Screws

May 3, 2022

On the weekend I dismantled a low wall I’d built of pressure-treated planks to retain our vegetable garden in our back yard, in Toronto. The wall had bowed out badly and looked ready to collapse. I thought about a trip to the lumberyard to buy new planks, but then I decided I’d rebuild with the material at hand. I pulled out the nails with a hammer and pounded them straight again. I backed out the screws with my Robertson screwdriver, my power drill being at the cottage.

All this effort with a manual screwdriver made me recall a strange period of my life when I became obsessed with building my own bed(s!) This pathology lasted a decade, off and on. Why, during university and long afterwards, every time I moved to a new apartment, did I go to the lumber yard to buy two-by-fours and plywood, and wood screws, and construct my own bed?

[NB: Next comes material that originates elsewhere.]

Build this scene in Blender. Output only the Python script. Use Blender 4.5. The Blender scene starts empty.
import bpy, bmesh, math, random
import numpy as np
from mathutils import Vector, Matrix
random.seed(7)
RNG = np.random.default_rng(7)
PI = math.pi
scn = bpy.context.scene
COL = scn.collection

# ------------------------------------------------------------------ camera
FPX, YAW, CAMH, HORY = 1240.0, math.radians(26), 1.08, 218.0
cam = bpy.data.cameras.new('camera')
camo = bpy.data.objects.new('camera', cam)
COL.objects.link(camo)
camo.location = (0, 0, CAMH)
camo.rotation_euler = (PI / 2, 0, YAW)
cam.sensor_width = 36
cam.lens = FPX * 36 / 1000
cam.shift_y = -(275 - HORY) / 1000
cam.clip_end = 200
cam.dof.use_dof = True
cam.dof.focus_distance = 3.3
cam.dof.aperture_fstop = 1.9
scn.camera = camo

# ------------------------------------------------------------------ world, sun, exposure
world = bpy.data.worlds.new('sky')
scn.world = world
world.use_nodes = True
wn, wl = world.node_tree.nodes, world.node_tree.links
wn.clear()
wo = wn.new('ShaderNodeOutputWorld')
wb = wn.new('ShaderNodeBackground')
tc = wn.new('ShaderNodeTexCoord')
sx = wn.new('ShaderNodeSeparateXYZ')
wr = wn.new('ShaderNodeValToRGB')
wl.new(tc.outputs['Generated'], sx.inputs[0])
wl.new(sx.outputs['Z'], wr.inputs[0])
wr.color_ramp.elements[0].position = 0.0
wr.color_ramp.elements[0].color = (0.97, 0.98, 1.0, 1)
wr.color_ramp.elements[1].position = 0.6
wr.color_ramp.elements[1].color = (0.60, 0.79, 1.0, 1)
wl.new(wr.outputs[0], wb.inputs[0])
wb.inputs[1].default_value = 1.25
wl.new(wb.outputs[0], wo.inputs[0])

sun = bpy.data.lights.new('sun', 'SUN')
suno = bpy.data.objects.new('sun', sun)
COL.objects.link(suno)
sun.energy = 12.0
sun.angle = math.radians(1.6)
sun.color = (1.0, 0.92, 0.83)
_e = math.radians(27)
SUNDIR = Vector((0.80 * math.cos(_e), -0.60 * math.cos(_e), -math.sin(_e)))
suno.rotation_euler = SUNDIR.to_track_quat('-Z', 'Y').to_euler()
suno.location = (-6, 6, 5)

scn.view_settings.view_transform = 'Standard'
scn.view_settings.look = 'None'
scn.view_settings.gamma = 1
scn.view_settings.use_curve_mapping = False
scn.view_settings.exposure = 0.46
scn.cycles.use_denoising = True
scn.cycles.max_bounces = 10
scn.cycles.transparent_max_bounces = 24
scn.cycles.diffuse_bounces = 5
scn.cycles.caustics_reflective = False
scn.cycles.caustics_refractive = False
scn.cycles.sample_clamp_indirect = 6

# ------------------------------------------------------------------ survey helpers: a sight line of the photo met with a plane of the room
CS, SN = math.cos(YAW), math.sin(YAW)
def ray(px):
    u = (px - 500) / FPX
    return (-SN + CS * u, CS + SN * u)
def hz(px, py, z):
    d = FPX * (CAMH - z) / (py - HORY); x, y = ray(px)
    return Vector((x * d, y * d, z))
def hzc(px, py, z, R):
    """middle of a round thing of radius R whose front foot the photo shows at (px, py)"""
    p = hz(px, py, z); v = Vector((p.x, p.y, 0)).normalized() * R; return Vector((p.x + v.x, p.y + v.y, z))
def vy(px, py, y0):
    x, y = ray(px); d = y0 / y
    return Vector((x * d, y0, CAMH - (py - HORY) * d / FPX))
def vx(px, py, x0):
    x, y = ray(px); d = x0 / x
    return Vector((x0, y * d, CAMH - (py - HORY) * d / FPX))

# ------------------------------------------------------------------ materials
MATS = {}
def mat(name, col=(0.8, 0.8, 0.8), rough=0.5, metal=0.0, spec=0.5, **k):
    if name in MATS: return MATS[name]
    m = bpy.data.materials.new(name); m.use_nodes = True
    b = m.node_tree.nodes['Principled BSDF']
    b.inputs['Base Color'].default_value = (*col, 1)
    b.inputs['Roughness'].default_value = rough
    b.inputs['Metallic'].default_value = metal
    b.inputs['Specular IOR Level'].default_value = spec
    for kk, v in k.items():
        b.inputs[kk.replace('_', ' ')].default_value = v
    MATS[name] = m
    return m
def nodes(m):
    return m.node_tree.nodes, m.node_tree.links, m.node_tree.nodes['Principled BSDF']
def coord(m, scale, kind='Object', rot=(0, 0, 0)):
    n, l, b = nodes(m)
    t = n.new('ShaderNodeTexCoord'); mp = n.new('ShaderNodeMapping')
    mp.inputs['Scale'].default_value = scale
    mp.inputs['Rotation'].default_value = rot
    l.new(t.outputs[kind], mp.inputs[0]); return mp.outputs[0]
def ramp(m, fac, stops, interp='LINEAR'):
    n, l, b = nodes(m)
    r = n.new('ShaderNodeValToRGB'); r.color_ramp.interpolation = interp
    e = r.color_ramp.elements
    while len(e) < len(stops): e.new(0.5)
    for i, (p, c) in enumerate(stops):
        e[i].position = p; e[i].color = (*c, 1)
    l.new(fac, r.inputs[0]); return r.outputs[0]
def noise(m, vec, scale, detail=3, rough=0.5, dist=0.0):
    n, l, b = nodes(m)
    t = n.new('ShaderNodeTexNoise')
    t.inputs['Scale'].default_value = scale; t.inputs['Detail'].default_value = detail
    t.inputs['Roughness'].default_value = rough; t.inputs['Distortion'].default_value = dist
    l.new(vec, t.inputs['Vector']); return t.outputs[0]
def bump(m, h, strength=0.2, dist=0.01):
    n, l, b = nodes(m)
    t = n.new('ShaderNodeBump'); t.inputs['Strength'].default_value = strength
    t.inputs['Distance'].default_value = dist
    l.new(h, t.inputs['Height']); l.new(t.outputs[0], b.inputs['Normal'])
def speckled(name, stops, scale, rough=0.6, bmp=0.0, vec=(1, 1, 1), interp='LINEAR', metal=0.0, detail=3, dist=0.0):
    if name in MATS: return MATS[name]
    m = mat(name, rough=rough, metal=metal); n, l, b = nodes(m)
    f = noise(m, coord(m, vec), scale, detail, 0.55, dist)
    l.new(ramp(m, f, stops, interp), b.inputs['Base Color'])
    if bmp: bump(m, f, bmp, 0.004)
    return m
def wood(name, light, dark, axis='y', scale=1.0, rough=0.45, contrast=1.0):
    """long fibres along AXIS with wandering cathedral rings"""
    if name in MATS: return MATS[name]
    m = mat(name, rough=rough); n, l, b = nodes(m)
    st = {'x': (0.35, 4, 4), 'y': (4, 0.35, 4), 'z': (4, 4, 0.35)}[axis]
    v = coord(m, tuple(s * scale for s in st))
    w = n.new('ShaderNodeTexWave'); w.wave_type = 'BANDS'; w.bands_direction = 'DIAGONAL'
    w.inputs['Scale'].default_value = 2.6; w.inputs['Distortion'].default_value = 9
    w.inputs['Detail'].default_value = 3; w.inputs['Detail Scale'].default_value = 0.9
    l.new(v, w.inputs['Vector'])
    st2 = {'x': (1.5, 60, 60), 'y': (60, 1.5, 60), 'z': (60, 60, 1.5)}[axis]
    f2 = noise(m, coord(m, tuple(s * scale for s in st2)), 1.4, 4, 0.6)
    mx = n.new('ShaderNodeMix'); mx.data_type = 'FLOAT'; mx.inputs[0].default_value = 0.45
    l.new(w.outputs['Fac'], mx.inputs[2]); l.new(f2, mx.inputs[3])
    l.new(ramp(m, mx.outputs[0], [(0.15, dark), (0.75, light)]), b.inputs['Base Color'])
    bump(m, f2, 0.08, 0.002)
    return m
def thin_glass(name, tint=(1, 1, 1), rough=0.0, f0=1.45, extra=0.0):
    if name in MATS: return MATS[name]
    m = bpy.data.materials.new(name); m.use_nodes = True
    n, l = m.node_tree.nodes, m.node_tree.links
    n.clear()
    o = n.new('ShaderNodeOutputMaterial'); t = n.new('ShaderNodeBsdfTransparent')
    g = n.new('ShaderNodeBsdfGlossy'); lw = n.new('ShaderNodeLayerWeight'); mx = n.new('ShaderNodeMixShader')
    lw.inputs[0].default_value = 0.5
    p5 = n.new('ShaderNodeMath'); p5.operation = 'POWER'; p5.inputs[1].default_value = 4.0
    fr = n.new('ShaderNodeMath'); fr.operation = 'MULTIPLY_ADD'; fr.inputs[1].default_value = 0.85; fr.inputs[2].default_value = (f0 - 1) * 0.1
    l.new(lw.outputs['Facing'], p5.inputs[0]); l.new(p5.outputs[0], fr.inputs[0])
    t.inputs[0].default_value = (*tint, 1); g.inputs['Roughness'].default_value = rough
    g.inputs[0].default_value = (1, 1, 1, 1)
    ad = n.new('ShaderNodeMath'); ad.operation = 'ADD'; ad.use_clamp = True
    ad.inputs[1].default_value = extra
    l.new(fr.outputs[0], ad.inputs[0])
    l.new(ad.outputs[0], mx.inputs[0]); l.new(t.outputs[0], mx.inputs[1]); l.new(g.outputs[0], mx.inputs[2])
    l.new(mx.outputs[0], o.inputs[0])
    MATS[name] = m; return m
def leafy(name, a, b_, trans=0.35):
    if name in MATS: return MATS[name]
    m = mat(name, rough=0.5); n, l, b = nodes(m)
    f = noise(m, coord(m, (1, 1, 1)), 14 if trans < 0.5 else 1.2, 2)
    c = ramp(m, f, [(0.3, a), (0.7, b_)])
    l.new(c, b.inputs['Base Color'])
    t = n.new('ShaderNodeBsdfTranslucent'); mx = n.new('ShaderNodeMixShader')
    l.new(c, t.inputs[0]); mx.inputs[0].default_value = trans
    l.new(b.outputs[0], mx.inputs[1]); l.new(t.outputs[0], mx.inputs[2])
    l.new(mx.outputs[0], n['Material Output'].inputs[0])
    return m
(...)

The answer, I think, lies in my earlyish childhood. At age 10 I lived with my father and his merry gang of hippies on a farm they rented near Osgoode, a suburb of Ottawa. We spent the summer organizing a Renaissance craft fair, which took place Labour Day weekend. In June my father pointed to a pile of lumber and said, “Build yourself a house.” Which I did.

The next summer, at age 11, I again built a house, this time on a farm in Plantagenet, in Eastern Ontario on the Ottawa River. A few years later, back at my Mom’s house where I lived the rest of the year, my mom and stepfather one summer told my two elder sisters and I the same thing: build your own houses for the summer. I reasoned, “I’d better build something lasting; this keeps happening!” Plus I had become skilled with handsaws and hammers, and with reusing wood by backing out and straightening rusted old bent nails. I built an A-frame with an aluminum roof, still erect 35 years later.

I built my first bed, per se, in a second-floor bedroom of a drafty, hulking brick house that friends and I rented in Fredericton, on Brunswick Street across from the graveyard. We called the place Punk Manor, in honour of the era. I designed a wooden aerie, on stilts, with a ladder to climb in, which left lots of room underneath to store stuff or put a desk.

I then laid off bed-building for a few years until I landed in Ottawa, post-university, for a job. I shared a house with three women. I schlepped to the lumberyard and carried some timber home, screwed it all together and made a bed for the royal boudoir.

A couple of years later I lived on Queen Street West in Toronto – and built myself yet another bed. In retrospect it seems crazy, driving in 50 or 75 screws by hand, but now it occurs to me that I think I felt unimaginably wealthy, compared with my childhood when all I had was discarded used lumber from demolition projects to work with, and rusty bent nails, to have the money to buy smooth-planed fresh boards and shiny new screws. I behaved like a bird, building a new nest every season.

Then in Montreal I built a bed in my apartment in the Plateau, when I worked at the Gazette. I’d by this point scrapped the flamboyance, and impracticality, of stilt-beds, and built beds at about hip-height. In Montreal rent was cheap, plus I had a good job, so I could afford a bedroom large enough that I didn’t need to save space by fashioning a bed with living space beneath it. My Plateau bed was notable for its insertion into a curved alcove of three windows above the street.

I built my last bed on Jeanne Mance Street in the Mile End, near the St. Viateur bagel factory. Fun fact: I don’t remember dismantling any of these contraptions upon departure from the various apartments. These were not beds that one could move.

Anyway, once I moved to New York I’d gotten bed construction out of my system, though ironically the illegal sublet into which I moved in the East Village had a bed very much after my own design. Yes, you guessed it: a loft bed with space for a desk beneath.

These days in Toronto I sleep in a Mission Revival wooden bed built by local Mennonites. I completed the garden wall repair. I reused the old wood, adding only a piece of medium-density fibreboard that workers renovating our kitchen had left on our back porch. In a world beset by climate change, in which visionaries beseech us to reduce, re-use and recycle, it feels virtuous to not need a trip to the lumberyard.